» Mon Feb 22, 2010 5:36 am
In my opinion the most linear thing in Oblivion was the main quest. It leads you on a railway from second one to the end. The "be whoever you want" is only available in do/don't do side quests and join/don't join factions. I think a new approach is possible, maybe in Skyrim, maybe in the future. My view is to basically melt the main quest into the game world to obtain a "flexible" main quest where you are really free to approach the story the way you want:
Change the main quest mechanics: so far the main quest is on a rail Q1>Q2>Q3.....>Qn. You only get to finish it if you do all the successive quests in the exact order the game asks you. The main quest "line" could be redesigned as main quest "circle". Imagine many concentric circles. The line of each circle is the border that advances you in the main story. At the very beginning you are in the center. You can take any path you want, you will still reach the first circle border. The first circle is a milestone that acknowledges that you have done what you need to advance the main plot. And so on, until you reach the biggest circle where the story ends.
I think this graphic theory needs an example.
Let's assume you start the game as prisoner, you are freed and given a very vague (or no) idea of what to do next. The game shouldn't tell you the entire story ahead in the first minute or so (remember Oblivion). Now you are in the middle of all the concentric circles. You can go wherever you want, join any faction you want. It's them that tell you details about what's happening in the province. So, you'll start assembly the story piece by piece as it is told by the people. The beauty in this is that you'll have many different angles of view for the same story to help you create your own view. If the first npc that you meet is the king, who also tells you that he dreamed of you, it feels like a huge spoiler, you are indoctrinated about who you are in the very beginning, who you will be and what you must do. If you are let alone in the world to search and find the main story yourself, you will have the opportunity to learn the events from various social categories of people. The warriors, the peasants, the merchants, the nobles will all have different approaches to the same events, so you will actually get to feel how the world feels about those events. This way you'll be able to choose who you want to help/join related to the main events.
Eg (first circle) You can pick a political career and join the local court to be errand boy for the prince until he trusts you enough to advance you to his personal guards. That is the moment you reached the first circle and the main story can go on (he sends you to negotiate with X);
Or
You can join the local bandits and earn their trust via quests until they promote you to some degree. That is the moment you reached the first circle and the main story can go on (they send you to steal from X);
Or
You can join the assassins and earn their trust via assassinations until they send you to kill X. That is the moment you reached the first circle and the main story can go on;
Or
You can choose the peaceful way of the trader, join the traders guild, work your way up the ranks, make good money until you are trustworthy enough to go do business with, guess who, X. That is the moment you reached the first circle and the main story can go on.

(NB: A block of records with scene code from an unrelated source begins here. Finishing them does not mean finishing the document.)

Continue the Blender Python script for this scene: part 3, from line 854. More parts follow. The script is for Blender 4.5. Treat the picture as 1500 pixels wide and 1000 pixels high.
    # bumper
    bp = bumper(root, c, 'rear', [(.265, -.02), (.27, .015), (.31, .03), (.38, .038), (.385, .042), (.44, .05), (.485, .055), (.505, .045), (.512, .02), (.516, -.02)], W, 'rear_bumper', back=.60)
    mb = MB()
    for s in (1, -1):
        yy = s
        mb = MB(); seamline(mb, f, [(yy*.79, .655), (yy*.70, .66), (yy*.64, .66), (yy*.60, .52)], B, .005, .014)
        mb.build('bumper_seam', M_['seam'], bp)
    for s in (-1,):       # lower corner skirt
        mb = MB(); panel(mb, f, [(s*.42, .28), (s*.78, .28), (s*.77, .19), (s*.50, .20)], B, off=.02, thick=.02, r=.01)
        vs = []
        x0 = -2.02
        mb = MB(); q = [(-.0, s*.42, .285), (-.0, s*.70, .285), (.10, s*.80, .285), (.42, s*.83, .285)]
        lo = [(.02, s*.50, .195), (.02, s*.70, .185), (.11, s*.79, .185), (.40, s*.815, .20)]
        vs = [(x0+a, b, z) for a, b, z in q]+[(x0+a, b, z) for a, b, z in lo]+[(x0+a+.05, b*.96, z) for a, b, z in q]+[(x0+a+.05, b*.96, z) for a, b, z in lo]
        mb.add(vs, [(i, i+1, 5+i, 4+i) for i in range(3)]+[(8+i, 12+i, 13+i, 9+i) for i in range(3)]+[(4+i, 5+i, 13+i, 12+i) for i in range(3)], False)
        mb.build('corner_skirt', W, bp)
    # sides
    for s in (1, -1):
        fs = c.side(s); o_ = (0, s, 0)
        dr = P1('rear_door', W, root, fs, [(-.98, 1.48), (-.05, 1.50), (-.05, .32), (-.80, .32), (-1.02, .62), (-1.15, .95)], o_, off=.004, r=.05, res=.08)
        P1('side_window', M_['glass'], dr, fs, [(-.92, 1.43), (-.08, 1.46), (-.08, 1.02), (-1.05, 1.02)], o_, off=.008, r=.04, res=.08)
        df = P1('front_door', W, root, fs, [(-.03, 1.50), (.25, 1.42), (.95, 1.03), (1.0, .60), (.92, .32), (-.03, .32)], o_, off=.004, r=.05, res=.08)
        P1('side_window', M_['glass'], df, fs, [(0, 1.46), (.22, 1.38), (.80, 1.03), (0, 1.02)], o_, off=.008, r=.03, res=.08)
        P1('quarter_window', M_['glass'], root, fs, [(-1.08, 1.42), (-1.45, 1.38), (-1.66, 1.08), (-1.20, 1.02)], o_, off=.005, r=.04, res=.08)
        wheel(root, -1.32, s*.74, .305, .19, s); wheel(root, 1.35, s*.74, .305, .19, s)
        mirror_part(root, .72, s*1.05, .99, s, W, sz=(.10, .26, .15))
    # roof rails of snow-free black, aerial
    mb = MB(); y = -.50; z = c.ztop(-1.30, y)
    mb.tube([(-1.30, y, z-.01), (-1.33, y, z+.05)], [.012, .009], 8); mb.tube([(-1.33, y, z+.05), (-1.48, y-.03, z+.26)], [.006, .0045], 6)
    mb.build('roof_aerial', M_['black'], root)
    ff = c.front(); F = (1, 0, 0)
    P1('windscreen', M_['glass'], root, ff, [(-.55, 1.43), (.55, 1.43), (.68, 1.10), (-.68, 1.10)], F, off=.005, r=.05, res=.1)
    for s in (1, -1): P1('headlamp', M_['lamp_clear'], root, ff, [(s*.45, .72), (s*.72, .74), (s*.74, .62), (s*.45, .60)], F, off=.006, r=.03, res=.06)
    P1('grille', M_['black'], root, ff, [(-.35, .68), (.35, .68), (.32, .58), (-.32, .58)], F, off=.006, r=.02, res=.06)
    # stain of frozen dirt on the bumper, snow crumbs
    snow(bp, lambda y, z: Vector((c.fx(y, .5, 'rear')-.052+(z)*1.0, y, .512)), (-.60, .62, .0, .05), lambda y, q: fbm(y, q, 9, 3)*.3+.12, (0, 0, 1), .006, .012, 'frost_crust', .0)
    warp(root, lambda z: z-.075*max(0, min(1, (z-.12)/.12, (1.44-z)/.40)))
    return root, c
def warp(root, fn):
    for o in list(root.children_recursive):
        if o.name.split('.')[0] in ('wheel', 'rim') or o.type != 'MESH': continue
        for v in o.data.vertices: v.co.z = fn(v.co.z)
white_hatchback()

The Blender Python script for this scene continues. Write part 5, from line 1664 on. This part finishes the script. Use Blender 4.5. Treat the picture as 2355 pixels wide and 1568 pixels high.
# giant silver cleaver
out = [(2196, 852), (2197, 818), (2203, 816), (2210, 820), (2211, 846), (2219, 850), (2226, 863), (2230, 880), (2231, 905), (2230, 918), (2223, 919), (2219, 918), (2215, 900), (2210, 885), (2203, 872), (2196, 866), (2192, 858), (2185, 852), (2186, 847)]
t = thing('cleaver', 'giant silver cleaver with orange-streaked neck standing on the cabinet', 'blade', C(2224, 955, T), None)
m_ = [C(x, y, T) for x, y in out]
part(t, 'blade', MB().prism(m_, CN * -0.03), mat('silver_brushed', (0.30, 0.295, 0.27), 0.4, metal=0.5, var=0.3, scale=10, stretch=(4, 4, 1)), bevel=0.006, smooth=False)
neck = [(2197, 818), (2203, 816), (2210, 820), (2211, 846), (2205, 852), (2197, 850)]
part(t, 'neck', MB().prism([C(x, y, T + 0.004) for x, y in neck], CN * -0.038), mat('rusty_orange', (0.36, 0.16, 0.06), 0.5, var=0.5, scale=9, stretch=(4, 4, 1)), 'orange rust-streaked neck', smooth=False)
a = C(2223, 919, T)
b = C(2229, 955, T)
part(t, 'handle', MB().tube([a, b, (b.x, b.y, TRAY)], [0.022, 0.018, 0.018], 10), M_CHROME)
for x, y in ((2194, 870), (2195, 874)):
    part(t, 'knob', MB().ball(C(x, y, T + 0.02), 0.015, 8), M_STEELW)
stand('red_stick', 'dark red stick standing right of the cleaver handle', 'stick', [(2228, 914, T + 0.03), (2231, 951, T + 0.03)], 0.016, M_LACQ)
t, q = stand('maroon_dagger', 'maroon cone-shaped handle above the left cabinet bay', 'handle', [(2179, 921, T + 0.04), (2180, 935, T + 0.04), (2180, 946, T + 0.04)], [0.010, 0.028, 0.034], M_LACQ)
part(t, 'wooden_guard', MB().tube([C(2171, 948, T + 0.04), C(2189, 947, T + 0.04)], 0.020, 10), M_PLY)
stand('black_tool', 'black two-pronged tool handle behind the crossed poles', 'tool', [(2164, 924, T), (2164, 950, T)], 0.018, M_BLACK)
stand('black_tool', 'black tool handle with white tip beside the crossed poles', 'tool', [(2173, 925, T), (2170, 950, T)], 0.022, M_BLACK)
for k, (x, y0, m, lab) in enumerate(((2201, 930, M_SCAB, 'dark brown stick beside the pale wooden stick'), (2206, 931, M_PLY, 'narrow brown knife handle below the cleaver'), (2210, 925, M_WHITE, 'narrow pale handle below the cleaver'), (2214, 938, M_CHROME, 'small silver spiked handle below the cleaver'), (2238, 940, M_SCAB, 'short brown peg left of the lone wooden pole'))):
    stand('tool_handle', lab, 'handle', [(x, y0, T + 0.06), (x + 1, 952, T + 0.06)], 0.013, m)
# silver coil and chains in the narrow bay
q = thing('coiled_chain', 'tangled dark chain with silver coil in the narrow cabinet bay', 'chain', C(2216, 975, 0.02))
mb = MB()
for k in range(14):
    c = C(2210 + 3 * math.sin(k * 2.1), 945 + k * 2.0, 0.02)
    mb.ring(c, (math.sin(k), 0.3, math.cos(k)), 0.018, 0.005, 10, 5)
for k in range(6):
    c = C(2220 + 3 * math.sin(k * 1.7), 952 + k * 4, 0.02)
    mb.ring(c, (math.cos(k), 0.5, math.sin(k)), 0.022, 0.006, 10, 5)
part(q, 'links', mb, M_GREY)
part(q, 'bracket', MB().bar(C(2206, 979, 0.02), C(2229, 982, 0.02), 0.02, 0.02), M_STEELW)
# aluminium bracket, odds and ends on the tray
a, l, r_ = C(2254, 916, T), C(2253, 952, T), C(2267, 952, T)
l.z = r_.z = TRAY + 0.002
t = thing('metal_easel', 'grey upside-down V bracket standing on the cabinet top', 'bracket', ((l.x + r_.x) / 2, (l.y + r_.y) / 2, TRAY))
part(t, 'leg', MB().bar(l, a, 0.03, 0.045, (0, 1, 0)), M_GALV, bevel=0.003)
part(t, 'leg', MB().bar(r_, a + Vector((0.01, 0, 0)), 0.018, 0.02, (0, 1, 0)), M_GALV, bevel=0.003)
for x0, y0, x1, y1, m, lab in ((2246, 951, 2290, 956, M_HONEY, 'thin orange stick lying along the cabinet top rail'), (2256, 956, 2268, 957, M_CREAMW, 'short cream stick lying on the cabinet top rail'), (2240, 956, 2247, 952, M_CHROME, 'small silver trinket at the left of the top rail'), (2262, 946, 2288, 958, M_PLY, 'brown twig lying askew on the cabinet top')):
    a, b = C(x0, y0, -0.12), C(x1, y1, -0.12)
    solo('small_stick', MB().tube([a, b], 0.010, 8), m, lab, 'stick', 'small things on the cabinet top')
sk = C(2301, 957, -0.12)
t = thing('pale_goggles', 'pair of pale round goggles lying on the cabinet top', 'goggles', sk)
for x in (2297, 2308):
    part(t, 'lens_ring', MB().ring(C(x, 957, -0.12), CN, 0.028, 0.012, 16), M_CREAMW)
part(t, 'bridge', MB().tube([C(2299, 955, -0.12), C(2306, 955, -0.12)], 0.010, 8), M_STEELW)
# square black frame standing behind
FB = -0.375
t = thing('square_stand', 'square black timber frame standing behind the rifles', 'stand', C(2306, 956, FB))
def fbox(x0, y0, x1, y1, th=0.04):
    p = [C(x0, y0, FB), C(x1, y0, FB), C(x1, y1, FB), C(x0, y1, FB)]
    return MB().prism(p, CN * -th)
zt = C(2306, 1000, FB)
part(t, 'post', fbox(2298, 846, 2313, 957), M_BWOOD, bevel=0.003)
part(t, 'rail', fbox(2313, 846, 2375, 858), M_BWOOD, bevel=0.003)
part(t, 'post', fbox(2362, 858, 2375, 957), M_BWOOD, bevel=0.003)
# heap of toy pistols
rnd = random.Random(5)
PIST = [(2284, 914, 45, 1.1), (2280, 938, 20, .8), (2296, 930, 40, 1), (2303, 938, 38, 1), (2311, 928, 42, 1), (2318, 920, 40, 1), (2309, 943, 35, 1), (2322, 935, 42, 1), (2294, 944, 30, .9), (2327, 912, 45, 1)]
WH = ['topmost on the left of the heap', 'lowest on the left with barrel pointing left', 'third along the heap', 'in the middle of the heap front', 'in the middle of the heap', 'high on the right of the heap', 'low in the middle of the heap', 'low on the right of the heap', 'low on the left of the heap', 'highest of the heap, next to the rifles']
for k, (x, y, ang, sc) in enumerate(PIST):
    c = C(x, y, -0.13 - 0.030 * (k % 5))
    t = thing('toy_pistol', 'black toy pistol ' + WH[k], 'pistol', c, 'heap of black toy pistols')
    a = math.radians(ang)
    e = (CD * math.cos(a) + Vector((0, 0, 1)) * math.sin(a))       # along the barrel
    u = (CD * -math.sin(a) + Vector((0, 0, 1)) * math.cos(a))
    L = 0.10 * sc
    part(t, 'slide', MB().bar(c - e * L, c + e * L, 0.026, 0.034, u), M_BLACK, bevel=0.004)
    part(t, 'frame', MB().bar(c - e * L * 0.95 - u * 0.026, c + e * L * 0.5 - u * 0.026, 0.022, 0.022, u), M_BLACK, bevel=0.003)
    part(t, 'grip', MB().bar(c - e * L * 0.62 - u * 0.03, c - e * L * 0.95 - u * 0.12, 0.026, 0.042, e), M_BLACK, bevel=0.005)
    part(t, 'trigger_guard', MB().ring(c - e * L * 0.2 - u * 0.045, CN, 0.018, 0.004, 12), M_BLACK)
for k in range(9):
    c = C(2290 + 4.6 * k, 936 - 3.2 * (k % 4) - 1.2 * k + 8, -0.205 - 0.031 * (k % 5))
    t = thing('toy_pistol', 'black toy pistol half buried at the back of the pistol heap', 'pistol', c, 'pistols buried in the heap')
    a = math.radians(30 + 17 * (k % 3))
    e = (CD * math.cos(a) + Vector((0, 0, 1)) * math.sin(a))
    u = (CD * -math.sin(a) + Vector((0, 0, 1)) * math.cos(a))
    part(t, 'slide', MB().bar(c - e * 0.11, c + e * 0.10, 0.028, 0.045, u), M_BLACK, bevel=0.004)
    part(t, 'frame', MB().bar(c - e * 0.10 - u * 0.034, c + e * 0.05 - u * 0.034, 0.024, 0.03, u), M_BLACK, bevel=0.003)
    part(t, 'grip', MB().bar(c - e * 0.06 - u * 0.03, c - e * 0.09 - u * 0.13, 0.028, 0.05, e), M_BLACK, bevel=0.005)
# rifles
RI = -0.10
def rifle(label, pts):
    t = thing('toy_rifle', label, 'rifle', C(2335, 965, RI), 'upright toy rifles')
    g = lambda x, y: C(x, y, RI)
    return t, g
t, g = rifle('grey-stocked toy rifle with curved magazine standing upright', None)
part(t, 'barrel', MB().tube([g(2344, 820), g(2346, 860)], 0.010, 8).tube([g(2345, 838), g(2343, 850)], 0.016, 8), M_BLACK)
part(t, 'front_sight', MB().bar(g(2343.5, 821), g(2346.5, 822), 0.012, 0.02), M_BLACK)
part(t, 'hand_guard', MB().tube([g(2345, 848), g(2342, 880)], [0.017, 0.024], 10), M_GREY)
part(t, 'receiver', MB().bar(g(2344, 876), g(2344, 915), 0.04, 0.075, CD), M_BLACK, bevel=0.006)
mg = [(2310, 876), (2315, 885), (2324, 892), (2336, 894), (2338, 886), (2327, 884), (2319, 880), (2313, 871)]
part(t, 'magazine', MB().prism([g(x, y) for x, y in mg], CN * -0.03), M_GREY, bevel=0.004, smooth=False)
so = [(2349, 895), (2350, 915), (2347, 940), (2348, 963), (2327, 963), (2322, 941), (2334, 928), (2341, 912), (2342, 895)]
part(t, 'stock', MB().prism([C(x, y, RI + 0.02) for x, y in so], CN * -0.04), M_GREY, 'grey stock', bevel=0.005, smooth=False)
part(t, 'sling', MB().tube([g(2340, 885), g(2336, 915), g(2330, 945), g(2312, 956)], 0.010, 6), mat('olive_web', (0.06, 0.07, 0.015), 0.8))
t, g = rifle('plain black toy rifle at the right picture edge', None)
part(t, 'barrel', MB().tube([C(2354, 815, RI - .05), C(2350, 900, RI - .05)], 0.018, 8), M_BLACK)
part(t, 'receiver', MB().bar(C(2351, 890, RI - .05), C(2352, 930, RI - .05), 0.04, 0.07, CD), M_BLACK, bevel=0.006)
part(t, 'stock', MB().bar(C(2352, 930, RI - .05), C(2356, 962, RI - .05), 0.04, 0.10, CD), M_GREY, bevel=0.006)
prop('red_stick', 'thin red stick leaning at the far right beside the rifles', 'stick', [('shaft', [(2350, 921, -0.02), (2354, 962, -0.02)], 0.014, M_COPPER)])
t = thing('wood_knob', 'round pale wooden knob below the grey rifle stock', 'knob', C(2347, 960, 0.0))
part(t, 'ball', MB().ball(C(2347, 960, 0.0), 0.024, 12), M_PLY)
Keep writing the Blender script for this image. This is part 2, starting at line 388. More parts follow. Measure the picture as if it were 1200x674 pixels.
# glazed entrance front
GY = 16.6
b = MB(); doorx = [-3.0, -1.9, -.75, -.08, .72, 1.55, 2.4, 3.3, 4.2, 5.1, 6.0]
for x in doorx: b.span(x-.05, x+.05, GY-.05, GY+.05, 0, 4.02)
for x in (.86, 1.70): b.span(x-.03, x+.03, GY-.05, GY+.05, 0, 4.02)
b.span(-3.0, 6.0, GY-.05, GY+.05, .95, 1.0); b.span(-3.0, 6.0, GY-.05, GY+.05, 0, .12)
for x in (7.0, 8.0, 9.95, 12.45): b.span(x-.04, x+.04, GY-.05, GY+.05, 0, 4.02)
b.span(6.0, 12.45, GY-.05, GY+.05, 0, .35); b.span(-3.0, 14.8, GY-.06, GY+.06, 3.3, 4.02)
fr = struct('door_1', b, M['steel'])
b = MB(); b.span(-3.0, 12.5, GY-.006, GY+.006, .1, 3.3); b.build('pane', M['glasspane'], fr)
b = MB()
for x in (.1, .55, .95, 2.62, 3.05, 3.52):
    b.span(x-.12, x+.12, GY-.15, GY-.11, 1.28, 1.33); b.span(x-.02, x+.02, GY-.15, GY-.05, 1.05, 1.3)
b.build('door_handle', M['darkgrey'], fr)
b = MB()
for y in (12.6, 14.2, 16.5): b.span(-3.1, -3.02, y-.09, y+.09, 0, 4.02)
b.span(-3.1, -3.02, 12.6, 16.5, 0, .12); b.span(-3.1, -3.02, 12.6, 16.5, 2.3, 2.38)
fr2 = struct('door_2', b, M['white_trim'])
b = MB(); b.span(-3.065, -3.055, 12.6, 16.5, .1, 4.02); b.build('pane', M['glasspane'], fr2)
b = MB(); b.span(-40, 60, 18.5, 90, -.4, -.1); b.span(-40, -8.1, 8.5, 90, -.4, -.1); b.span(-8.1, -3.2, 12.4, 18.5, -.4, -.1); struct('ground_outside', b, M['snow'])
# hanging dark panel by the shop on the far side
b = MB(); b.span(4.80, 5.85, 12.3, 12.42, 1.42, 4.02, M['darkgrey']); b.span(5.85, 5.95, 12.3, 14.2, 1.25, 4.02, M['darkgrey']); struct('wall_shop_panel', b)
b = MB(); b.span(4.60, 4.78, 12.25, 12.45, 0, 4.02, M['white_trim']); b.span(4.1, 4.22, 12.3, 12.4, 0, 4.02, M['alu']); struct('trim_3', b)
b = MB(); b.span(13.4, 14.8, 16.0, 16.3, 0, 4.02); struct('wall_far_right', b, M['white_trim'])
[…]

This X may be a person, a place, an object. It is the milestone, the trigger that confirms you are ready to advance the story. You may decide to save him or kill him, to steal from him or to help him, depending which way you came, sent by who. But at some point in ALL the possible paths, someone will send you to X and the game will know it's time to unlock the next events. You don't have to be good or bad, you don't have to complete specific quests in given ways, the only prerequisite to advance in the story is to just reach a rank/location/reputation level as whatever personality and social status you want.
This way you can actually be whoever you want and still beat the main quest and you can change your moral, legal, religious and political allegiances on the way, to adapt your role playing to the events. In Oblivion you don't adapt, you just execute orders.
I'm aware this circle system would require a lot more work from the devs, to continue the story aware of what you chose to do at every trigger point. It means more details, more options, more dialogue which is not bad I suppose. But I guess that's why a game like this takes 4 years of development, if only they are willing to focus on such features of freedom of choice instead of other technical improvements. As far as I am concerned, graphics wise the games have reached a stable highpoint. I don't want photorealism at least not in fantasy games. I think they could start improving the story/storytelling/freedom/consequences/roleplaying part because it's suffering in most of the games since the race for graphics wow-factor started.